From a little while ago, this photo of part of my front patio, featuring, in the front, two giant pots, with an Agave desmetiana and, behind it, a Hydrangea macrophylla in bloom. With attendant plastic penguins. Behind them, two deck chairs and a small table. And to the side, a cymbidium orchid in a pot, one end of a stand of these orchids, together with many geraniums and a collection of other plants in pots.

(#1)

That was then. Now the patio is completely empty, waiting for a contractor to begin work on repairing the two dry-rotted balconies above my patio. Scaffolding is soon to be erected.

Starting with the most recent developments: the property management firm announced last week that work was soon to begin and everything had to be moved away. Panic mode.

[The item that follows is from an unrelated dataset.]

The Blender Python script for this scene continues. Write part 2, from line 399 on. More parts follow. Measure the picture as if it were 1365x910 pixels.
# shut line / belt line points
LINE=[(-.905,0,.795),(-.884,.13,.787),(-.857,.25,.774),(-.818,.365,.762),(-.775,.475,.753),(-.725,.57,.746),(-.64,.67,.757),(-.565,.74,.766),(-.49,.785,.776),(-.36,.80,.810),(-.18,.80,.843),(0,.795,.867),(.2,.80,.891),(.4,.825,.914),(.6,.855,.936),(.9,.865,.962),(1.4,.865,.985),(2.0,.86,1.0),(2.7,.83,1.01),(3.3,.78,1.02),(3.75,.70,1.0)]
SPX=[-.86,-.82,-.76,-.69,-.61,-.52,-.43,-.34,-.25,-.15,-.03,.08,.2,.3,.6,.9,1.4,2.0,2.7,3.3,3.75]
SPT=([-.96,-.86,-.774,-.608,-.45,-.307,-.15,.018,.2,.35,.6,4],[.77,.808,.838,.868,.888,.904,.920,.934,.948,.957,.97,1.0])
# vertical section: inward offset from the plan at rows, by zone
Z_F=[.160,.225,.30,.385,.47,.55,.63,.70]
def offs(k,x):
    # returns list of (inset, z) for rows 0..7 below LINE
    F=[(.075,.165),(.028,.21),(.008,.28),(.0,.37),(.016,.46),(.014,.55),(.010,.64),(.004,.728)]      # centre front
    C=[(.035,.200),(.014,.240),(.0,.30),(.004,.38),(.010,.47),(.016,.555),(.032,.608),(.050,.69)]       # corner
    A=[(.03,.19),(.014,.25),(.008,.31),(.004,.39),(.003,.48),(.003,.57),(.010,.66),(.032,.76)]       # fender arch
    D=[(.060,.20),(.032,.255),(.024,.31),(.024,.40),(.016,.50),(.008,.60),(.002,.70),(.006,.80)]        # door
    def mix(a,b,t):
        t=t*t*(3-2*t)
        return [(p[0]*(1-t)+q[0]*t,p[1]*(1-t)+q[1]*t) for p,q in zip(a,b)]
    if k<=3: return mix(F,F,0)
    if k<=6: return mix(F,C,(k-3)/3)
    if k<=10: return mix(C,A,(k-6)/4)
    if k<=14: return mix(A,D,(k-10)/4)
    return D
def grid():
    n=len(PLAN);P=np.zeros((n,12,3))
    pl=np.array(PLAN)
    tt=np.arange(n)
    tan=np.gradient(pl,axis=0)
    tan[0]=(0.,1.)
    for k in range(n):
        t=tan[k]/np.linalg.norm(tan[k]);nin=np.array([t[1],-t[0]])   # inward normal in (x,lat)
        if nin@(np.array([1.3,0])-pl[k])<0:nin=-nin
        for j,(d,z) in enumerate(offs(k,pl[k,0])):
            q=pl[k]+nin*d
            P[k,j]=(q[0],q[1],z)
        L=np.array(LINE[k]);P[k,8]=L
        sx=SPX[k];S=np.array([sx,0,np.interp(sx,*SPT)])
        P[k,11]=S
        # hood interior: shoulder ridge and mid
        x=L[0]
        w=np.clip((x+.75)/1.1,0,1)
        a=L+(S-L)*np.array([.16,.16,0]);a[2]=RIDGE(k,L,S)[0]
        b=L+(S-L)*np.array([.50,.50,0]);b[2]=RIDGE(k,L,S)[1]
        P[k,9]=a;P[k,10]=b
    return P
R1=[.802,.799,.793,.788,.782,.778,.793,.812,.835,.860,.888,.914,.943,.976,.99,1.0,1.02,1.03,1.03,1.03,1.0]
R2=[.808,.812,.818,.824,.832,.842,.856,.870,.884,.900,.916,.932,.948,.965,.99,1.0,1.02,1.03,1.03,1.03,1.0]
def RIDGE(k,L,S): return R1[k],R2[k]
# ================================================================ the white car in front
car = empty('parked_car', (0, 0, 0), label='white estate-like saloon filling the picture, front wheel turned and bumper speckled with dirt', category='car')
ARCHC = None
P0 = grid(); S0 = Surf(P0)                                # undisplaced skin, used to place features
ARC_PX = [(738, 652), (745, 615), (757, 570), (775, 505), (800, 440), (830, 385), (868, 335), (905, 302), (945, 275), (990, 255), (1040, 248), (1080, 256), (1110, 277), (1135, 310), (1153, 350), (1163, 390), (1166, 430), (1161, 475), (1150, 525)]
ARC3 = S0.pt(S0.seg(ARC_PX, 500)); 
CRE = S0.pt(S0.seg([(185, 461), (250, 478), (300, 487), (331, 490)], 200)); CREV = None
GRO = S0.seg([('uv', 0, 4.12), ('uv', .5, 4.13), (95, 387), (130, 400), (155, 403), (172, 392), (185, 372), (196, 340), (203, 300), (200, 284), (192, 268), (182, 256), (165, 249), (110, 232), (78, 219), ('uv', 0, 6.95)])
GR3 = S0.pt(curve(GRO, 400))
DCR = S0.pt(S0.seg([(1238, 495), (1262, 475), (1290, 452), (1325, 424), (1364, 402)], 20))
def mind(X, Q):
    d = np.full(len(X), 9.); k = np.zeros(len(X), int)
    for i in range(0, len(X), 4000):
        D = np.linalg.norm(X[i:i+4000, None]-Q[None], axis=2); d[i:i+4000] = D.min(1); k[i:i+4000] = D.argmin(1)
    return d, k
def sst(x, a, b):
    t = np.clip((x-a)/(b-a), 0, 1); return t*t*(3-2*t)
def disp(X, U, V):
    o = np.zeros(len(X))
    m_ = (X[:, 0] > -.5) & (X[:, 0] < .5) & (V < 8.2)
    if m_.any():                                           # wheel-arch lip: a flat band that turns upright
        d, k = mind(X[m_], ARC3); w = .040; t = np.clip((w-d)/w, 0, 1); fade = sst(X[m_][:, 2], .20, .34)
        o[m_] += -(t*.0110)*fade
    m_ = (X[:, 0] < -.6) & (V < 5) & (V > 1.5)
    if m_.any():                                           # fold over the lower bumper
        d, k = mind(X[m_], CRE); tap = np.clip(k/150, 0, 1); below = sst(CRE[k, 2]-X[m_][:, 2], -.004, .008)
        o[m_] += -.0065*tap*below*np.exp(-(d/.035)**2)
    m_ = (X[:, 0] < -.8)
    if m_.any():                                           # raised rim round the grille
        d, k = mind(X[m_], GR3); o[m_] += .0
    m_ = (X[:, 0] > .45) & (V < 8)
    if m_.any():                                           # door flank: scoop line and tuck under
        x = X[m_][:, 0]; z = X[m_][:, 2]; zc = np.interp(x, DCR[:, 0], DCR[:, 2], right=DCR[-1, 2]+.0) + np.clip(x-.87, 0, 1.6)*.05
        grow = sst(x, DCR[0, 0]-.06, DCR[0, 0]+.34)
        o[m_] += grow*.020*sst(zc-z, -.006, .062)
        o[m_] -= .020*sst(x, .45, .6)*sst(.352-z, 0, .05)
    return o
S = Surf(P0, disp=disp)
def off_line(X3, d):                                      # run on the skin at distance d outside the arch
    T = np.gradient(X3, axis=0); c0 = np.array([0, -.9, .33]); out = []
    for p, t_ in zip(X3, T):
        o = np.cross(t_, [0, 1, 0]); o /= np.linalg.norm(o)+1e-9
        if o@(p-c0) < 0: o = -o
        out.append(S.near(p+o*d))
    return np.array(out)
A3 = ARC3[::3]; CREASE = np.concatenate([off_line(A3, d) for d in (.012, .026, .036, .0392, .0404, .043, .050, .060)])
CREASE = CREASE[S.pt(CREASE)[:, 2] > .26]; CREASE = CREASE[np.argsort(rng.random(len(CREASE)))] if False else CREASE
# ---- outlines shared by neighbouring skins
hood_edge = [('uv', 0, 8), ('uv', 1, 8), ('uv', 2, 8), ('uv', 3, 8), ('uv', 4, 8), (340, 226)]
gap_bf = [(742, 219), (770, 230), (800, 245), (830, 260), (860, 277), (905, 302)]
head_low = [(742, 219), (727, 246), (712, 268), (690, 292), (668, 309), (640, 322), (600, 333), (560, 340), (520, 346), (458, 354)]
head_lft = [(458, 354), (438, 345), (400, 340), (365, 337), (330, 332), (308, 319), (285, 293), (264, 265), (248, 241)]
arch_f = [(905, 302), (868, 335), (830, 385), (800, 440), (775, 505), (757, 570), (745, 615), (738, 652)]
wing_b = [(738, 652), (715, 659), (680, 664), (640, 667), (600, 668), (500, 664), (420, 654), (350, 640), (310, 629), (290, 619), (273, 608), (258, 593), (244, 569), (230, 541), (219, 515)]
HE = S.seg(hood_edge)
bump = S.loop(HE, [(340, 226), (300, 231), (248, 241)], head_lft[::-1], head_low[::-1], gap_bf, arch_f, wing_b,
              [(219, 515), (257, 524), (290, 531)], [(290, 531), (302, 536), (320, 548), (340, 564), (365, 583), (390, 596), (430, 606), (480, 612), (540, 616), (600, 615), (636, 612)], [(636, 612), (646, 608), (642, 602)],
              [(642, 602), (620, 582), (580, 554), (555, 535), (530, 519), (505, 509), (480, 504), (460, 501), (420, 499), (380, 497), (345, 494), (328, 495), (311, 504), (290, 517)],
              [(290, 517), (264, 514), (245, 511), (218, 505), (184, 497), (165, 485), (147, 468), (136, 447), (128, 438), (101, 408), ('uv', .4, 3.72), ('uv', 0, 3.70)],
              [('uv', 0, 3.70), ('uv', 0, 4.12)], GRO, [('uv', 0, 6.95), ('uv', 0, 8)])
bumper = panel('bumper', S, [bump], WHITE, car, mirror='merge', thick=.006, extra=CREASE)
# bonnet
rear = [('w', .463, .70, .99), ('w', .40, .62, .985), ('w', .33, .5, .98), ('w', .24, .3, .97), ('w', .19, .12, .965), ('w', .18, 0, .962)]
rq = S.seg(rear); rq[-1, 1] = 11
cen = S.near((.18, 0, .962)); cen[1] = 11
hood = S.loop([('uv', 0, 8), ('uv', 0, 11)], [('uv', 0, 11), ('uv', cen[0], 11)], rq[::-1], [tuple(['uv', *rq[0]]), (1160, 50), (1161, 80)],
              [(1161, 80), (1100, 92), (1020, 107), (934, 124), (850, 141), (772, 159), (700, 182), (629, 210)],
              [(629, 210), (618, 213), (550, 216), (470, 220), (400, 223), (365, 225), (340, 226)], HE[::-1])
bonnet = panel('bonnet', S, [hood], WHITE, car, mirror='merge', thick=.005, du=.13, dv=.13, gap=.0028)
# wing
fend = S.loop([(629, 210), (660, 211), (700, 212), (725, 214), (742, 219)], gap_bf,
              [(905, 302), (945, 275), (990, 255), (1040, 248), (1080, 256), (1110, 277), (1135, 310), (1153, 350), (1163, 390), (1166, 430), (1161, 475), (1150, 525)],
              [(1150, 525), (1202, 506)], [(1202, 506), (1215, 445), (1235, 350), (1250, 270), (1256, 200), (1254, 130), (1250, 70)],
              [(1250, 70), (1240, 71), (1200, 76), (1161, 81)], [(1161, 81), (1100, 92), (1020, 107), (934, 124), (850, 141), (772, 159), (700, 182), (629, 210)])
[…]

Yes, I have a back patio, large enough to accommodate lots of stuff, but it had lots of things on it and was a mess from fallen leaves and grit and dust that had settled from the air. So it had to be cleaned up and sorted out, and then everything had to be moved from front to back. Projects that took 6-8 people-hours, involving me and two helpers.

But it’s complicated. The front patio is basically northern exposure, the back patio southern exposure, so the light strikes plants in very different ways. The plants that were on the front patio were those that would thrive there, and mostly wouldn’t survive fierce direct sun. (Any number of plants that people have given me have died because I couldn’t find the right environment for them. Others shriveled away because of our long drought, when I could give plants only small amounts of infrequent water.)

I’ve tried to place the plants in the back to satisfy their light requirements, but it’s hard, and the hydrangea suffered bad sunburn in just one day (so I’ve moved it).

Sadly, after many weeks of work — part of the story is here — I had not only restored most of the plants on the front patio, I had also found them spots that suited them, and even better, placed them where I could gaze at them, with pleasure, while I’m working at my computer. Now they’re in a secret garden, where I have to walk out the back of my condo just to see them.

The plants. On the hydrangea, discussion in a 9/7/15 posting of mine.

On other agaves, two postings: on 6/1/16, a posting about an Agave americana (“century plant”) in Palo Alto’s Gamble Garden, with a note on Agave tequilana (agave azul or blue agave), used in the production of tequila; and on 7/7/16, a posting on agaves that look like artichokes.

The one in the picture, however, is A. desmetiana ‘Variegata’:

(#2)

The specific epithet honors Louis De Smet (1813-1887), a Belgian horticulturist and nurseryman – this is sometimes misspelled as desmettiana

Juan Gomez, who gave me the plant in #1, was hoping it could be parlayed into pulque. From Wikipedia:

Pulque … is an alcoholic beverage made from the fermented sap of the maguey (agave) plant. It is traditional to central Mexico, where it has been produced for millennia. It has the color of milk, somewhat viscous consistency and a sour yeast-like taste. The drink’s history extends far back into the Mesoamerican period, when it was considered sacred, and its use was limited to certain classes of people. After the Spanish Conquest of Mexico, the drink became secular and its consumption rose. The consumption of pulque reached its peak in the late 19th century. In the 20th century, the drink fell into decline, mostly because of competition from beer, which became more prevalent with the arrival of European immigrants.

… Pulque is a milk-colored, somewhat viscous liquid that produces a light foam. It is made by fermenting the sap of certain types of maguey (agave) plants. In contrast, mezcal is made from the cooked heart of certain agave plants, and tequila, a variety of mezcal, is made all or mostly from the blue agave.

… The production process is long and delicate. The maguey plant needs 12 years of maturation before the sap, or aguamiel, can be extracted, but a good plant can produce for up to one year.

To Juan’s dismay, twelve years, and then a complex fermentation process, isn’t promising for DIY pulque-making.

Meanwhile, agaves send out “offsets” (also called “pups”) that can be detached and planted elsewhere. My plant in #1 already has a couple of these.

Agaves generally send up tall flower spikes after many years and then die — but the offsets go on.